The worst thing that happened to you could become the best thing that happens for you. The final chapter is not written until you have experienced the grace and faithfulness of God and seen the providence and purpose of God in your situation. Your attitude is to be one of joyful anticipation and patience. “Count it all joy when you fall into various trials, knowing that the testing of your faith produces patience. But let patience have its perfect work, that you may be perfect and complete, lacking nothing.” James 1:2-4 NKJV.

In the Bible, just about everyone experienced adversity of one sort or another – Adam and his wife, Abel and his brother, Job and his accusing adversary, Abraham and his nephew, Esau and his brother, Jacob and his father-in-law, Joseph and his brothers, Moses and Pharaoh, David and King Saul, Paul and young John Mark, Jesus and Jewish leaders, and too many others to name.
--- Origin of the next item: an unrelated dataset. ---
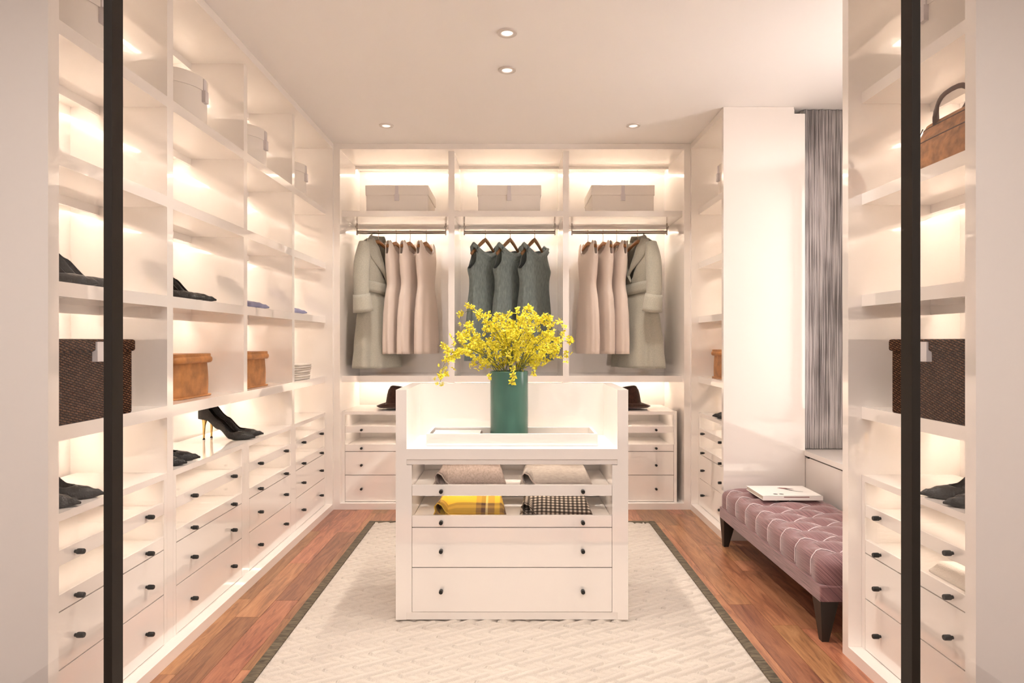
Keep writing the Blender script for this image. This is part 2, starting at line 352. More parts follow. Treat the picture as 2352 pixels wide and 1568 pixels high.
# ------------------------------------------------------------------ measures of the room (metres)
CEIL = 2.70
XP = 1.317       # plinth, top rail and end panels of the side cabinets
XS = 1.37        # shelves, dividers and drawer fronts
XB = 1.755       # inside of their backs
YP, YS, YB = 4.722, 4.772, 5.34     # the same for the rear cabinet
SH = [(2.171, 2.214), (1.774, 1.818), (1.377, 1.422), (0.938, 0.984)]    # shelf boards (bottom, top)
UT = 0.719       # top of the drawer chests
PL = 0.045       # plinth height

# ------------------------------------------------------------------ the setting
fl = struct(box('floor', -2.0, 2.6, -2.7, 5.6, -0.08, -0.012, 'shadow_gap'))
struct(MB().box(-2.0, 2.6, 0.9, 5.6, CEIL, CEIL + 0.1).box(-2.0, 2.6, -2.7, -2.2, CEIL, CEIL + 0.1)
       .box(-2.0, -1.5, -2.2, 0.9, CEIL, CEIL + 0.1).box(1.5, 2.6, -2.2, 0.9, CEIL, CEIL + 0.1).obj('ceiling', 'ceiling_paint'))
struct(box('wall_left', -1.95, -1.80, -2.7, 5.6, -0.08, CEIL, 'plaster'))
struct(box('wall_back', -1.80, 2.6, 5.40, 5.6, -0.08, CEIL, 'plaster'))
struct(box('wall_right', 1.80, 1.95, -2.7, 2.53, -0.08, CEIL, 'plaster'))
WA, WB = 2.56, 3.26       # window opening along the alcove
wr = struct(MB().box(2.40, 2.55, 2.53, WA, -0.08, CEIL).box(2.40, 2.55, WB, 5.40, -0.08, CEIL)
            .box(2.40, 2.55, WA, WB, -0.08, 0.64).box(2.40, 2.55, WA, WB, 2.56, CEIL).obj('wall_alcove', 'plaster'))
struct(box('wall_alcove_near', 1.95, 2.55, 2.43, 2.53, -0.08, CEIL, 'plaster'))
struct(box('wall_alcove_far', 1.83, 2.40, 4.06, 4.16, -0.08, CEIL, 'plaster'))
struct(box('wall_front', -1.80, 1.80, -2.7, -2.56, -0.08, CEIL, 'plaster'))
def window(name, rects_frame, pane, gm='glass'):
    f = MB()
    for r in rects_frame: f.box(*r)
    o = struct(f.obj(name, 'white_metal')); p = MB().box(*pane).obj('pane', gm, o); return o
window('window_1', [(2.43, 2.48, WA, WA + 0.05, 0.64, 2.56), (2.43, 2.48, WB - 0.05, WB, 0.64, 2.56), (2.43, 2.48, WA + 0.05, WB - 0.05, 0.64, 0.69), (2.43, 2.48, WA + 0.05, WB - 0.05, 2.51, 2.56)],
       (2.452, 2.458, WA + 0.05, WB - 0.05, 0.69, 2.51))
window('added_skylight', [(-1.5, -1.44, -2.2, 0.9, CEIL + 0.02, CEIL + 0.08), (1.44, 1.5, -2.2, 0.9, CEIL + 0.02, CEIL + 0.08), (-1.44, 1.44, -2.2, -2.14, CEIL + 0.02, CEIL + 0.08), (-1.44, 1.44, 0.84, 0.9, CEIL + 0.02, CEIL + 0.08)],
       (-1.44, 1.44, -2.14, 0.84, CEIL + 0.045, CEIL + 0.051), 'tinted_glass')  # skylight added out of view, to brighten faces turned to the camera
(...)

But you cannot consider adversity without including the long-suffering Job in any discussion.

One by one, everything important to Job was stripped away by one calamity after another, and then the well-meaning counsel of his friends assumed he was somehow to blame. Beleaguered by adversities, he struggled more with inexplicable questions than even the multiplying losses themselves. Job’s fundamental conviction of the sovereign goodness and faithfulness of God guided him through confusion to acceptance and understanding. Emotions in any present adversity must not cloud your abiding conviction of the character and authority of the eternal God in every adversity.  Read 2 Corinthians 4:16-18/6:4-10 NIV.

The struggle of Job occupies 42 chapters; the resolution of Job’s adversity is told in brief, concluding verses, “The Lord made him prosperous and gave him twice as much as he had before . . the Lord blessed the latter part of Job’s life more than the first . . after this, Job lived a hundred and forty years, and he died, old and full of years.” Read Job 42:10-17 NIV. I have often heard it commonly said, “What doesn’t destroy you makes you stronger.” Job found that true; so will you. Psalm 46:1 NKJV.

God is not the origin of adversity to test you. He doesn’t need to be; there will be more than enough hardships in the normal course of life. But God wisely uses adversity to strengthen, perfect, and mature you. God didn’t put giants in Canaan to oppose Moses and Israel. Giants inhabited Canaan. The spies saw the abundance of the land of Promise. Read Numbers 13:17-33 NKJV. It was a rich land, overflowing with plenty – but there were fearsome giants that made them feel, “like grasshoppers in our own eyes, and we looked the same to them.” Their conclusion? “We can’t attack those people; they are stronger than we are.” They feared the giants living there more than they trusted their God living in them. See Psalm 34:17-19 NKJV/1 Peter 1:6-7 NIV.

This day, I pray that you will remember the almightiness of God in every situation.